Der 72-Jährige ist ein international einflussreicher islamischer Prediger. Bis in die 80er Jahre hinein wirkte er als Iman in verschiedenen türkischen Städten. Mit seinen Predigten und Büchern über den Islam, über Bildungs- und Wissenschaftsfragen sowie soziale Gerechtigkeit und den interreligiösen Dialog begeisterte Gülen viele Gläubige. Die daraus entstandene Bewegung Hizmet („der Dienst“) sieht einen ihrer Schwerpunkte in der Verbesserung von Bildungschancen.

Ihre Anhänger gründeten - zunächst in der Türkei, später weltweit - Schulen, Universitäten und Nachhilfeinstitutionen. Auch Krankenhäuser, Hilfswerke, Unternehmerverbände und Medienhäuser zählen zur „Gülen-Bewegung“. Viele Anhänger gibt es in der türkischen Justiz und Polizei. Seit 1999 lebt der gesundheitlich angeschlagene Prediger im US-Staat Pennsylvania. Er emigrierte nach einer Anklage wegen staatsgefährdender Umtriebe, die später mit einem Freispruch ad acta gelegt wurde.

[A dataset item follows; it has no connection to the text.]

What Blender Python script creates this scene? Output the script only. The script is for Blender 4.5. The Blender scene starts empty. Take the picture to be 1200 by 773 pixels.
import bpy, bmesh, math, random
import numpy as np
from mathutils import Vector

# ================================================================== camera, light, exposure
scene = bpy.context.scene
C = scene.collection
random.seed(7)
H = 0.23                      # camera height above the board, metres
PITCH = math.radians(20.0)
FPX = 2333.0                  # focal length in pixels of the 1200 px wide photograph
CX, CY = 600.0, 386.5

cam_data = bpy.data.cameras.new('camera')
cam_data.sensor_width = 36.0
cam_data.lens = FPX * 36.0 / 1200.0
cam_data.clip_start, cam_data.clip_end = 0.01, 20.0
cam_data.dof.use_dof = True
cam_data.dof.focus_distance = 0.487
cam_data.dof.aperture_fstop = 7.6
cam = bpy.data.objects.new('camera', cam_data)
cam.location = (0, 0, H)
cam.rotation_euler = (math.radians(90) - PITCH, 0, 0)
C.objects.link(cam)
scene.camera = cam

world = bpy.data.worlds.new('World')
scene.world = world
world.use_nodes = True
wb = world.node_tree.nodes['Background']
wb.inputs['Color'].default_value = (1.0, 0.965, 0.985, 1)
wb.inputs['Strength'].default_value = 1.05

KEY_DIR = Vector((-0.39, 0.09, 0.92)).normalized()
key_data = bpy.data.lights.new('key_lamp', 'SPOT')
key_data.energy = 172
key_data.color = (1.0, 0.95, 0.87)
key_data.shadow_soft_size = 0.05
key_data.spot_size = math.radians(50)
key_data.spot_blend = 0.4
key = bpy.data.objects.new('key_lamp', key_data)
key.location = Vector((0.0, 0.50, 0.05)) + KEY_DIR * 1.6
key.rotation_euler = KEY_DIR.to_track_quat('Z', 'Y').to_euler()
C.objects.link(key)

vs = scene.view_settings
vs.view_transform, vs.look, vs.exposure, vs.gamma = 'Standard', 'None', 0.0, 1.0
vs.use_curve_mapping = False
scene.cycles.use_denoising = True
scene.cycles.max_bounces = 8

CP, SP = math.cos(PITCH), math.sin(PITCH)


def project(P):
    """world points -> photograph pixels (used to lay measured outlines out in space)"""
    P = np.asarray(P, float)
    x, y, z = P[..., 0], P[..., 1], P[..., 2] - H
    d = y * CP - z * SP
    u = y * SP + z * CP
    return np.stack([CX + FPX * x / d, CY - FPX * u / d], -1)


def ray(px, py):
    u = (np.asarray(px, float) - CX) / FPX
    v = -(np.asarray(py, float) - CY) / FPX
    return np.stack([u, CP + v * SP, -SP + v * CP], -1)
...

Warum hat Gülen solchen Zulauf?

Selbst Kritiker, die die Hizmet-Bewegung in die Nähe einer Sekte rücken, bescheinigen Gülen Charisma und Geschick im Umgang mit Menschen. Politiker wollte er nach eigenen Worten nie sein. Seine Autorität und sein Einfluss basieren auf dem Wirken als Prediger, Gelehrter und Dichter. Seine Lehren sind womöglich auch deshalb populär, weil sie pragmatisch sind: Gülen bejaht die säkulare Gesellschaft, animiert zur Mitgestaltung und befürwortet wirtschaftlichen Erfolg. Ein Schlüssel dazu sei Bildung. Berühmt ist seine Losung, statt Moscheen müssten mehr Schulen gebaut werden.

Eine direkte Befehlskette von Gülen bis hin zu seinen schätzungsweise Millionen Anhängern weltweit ist von außen nicht erkennbar, ebenso wenig eine klare, straffe Organisation. Ihren Nachwuchs „rekrutiert“ die Bewegung vornehmlich über ihre Schulen und ihre oftmals exzellenten Absolventen.

Warum sieht Erdogan in Gülen seinen Hauptfeind?

Lange Jahre waren Hizmet und Erdogans Regierungspartei AKP Verbündete. Zuletzt offenbarten sich jedoch immer mehr Differenzen zwischen Gülen und Erdogan - etwa beim Thema Syrienkrieg, dem Verhältnis zu Israel oder dem Für und Wider von Versöhnungsgesprächen mit der kurdischen PKK. Im Sommer 2013 eskalierte der Streit: Gülen rügte Erdogans Niederschlagung der friedlichen Proteste im Gezi-Park. Erdogan verkündete, dass ein Großteil der Hizmet-Privatschulen, mit denen die Gülen-Bewegung auch viel Geld verdient, bis zum Herbst 2015 geschlossen werden sollen.

Seit Wochen muss sich Erdogan mit Korruptionsvorwürfen herumschlagen. Wie viele Beobachter nimmt auch Erdogan an, dass viele der ermittelnden Staatsanwälte und Polizisten Sympathisanten der Gülen-Bewegung sind. Er reagierte mit Zwangsversetzungen und Amtsenthebungen innerhalb den Behörden. Erdogan wittert ein Komplott mit dem Ziel, ihn zu stürzen - Gülen weist die Verschwörungsvorwürfe empört zurück.